In the old days there were no blogs and very few books or guides to learn music with. When someone wanted to learn a song they played it and started dissecting the rhythm and notes. This may seem very difficult and time consuming, and it is, but it also is the way to leave the beginner stages fast. These days we have tabs to help, either way learning easy guitar songs that you like is a great practice routine a few times a week.

Learn A Chord Progression

Pick a common chord progression and play each chord for a measure before moving to the next, finally ending on the same chord you started with. The guitar is a chord-oriented instrument, so even if you want to shred and play solos you still need to have a mastery over the chord shapes. So pick chord sequences in common keys and learn to play them as a group.

  • GC-D
  • C-G-F
  • E-A-B7
  • A-D-E
  • G-Em-C-D
  • C-G-Am-F

Remember to play these chord progressions with open and barre chords, play them up and down the fretboard in different positions.

Play Along with a Metronome or Backing Track

Now that you have a few chord progressions down you need a metronome or a backing drum track or machine. Drum rhythms are obviously more fun than a metronome but both are essential to learn timing and to keep the chords moving. Start on very slow speeds at first and make clean chord changes before you move up in speed. Try different backing tracks in various genres like pop, rock, jazz, metal, funk, and more.

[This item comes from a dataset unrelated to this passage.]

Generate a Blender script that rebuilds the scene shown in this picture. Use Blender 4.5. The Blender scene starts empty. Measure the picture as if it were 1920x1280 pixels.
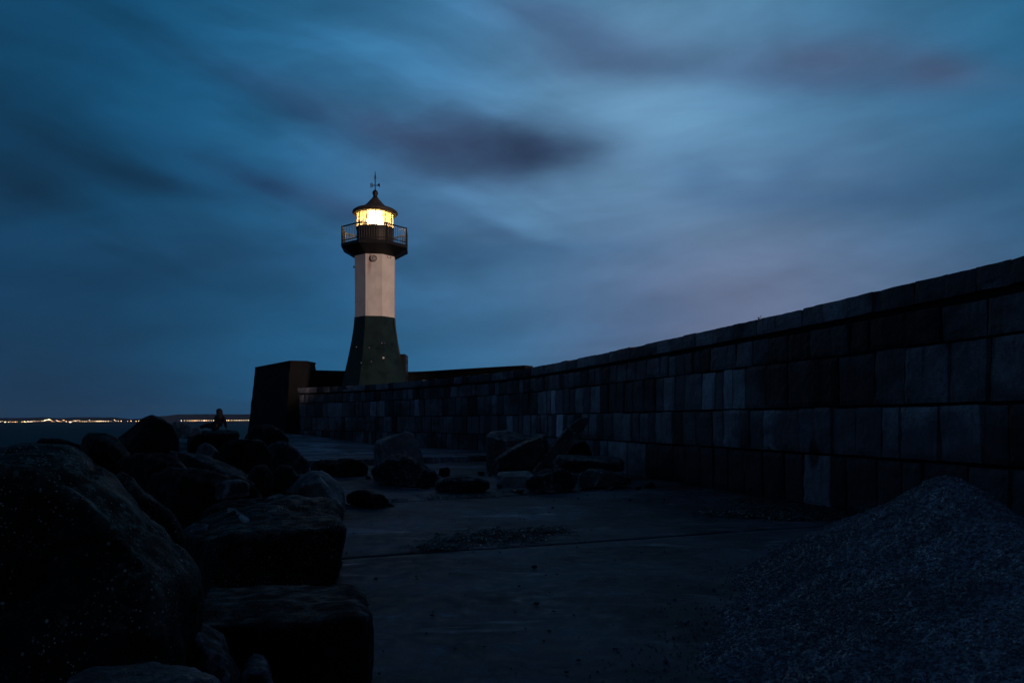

Try Different Picking Strums and Fingerstyle

As you begin finding rhythm and getting your chord changes down, start adding in different picking patterns. The old-fashioned “bum ditty” is a common one where you hit a bass string and then play the full chord. Next start alternating your strum down and up and pick individual notes of the chord as an arpeggio. Make sure your picking changes are clean and smooth along the chords with no dead or ringing sounds. Also try putting down the pick and playing with fingerstyle on your chord changes! Get used to picking and plucking the strings in a variety of ways.

Add in Melody and Scales

If you are playing a G-C-D progression then begin to add in single notes from the G major scale. You have already been playing single notes with arpeggios but now it helps to add in notes that are beyond the chord, but still in the scale. As you begin to improvise use more chromatic note movements outside the scale to give the progression a rock or blues vibe. Listen to how the notes sound and determine whether they might fit, after all ear training is one of the most important skills to study!

Put All the Guitar Practice Routines Together

All these steps are essential for getting the basics of guitar playing down, chords, scales, rhythms, and strums. After you have mastered some basic chord progressions and up and down strums you can start moving into adding songs you know to your practice time. Stick to easy tunes at first and when you find one that works bookmark it for future playing.

The best way to succeed at guitar is to accomplish small goals during your practice routine. Look up new chords, strums, and songs and work on what is most accessible for your level. Challenge your muscles and memory but without jumping ahead of what you can do as a beginner. If you practice on a regular basis and always follow the basic rules you will find yourself in the intermediate and advanced guitar stage soon enough!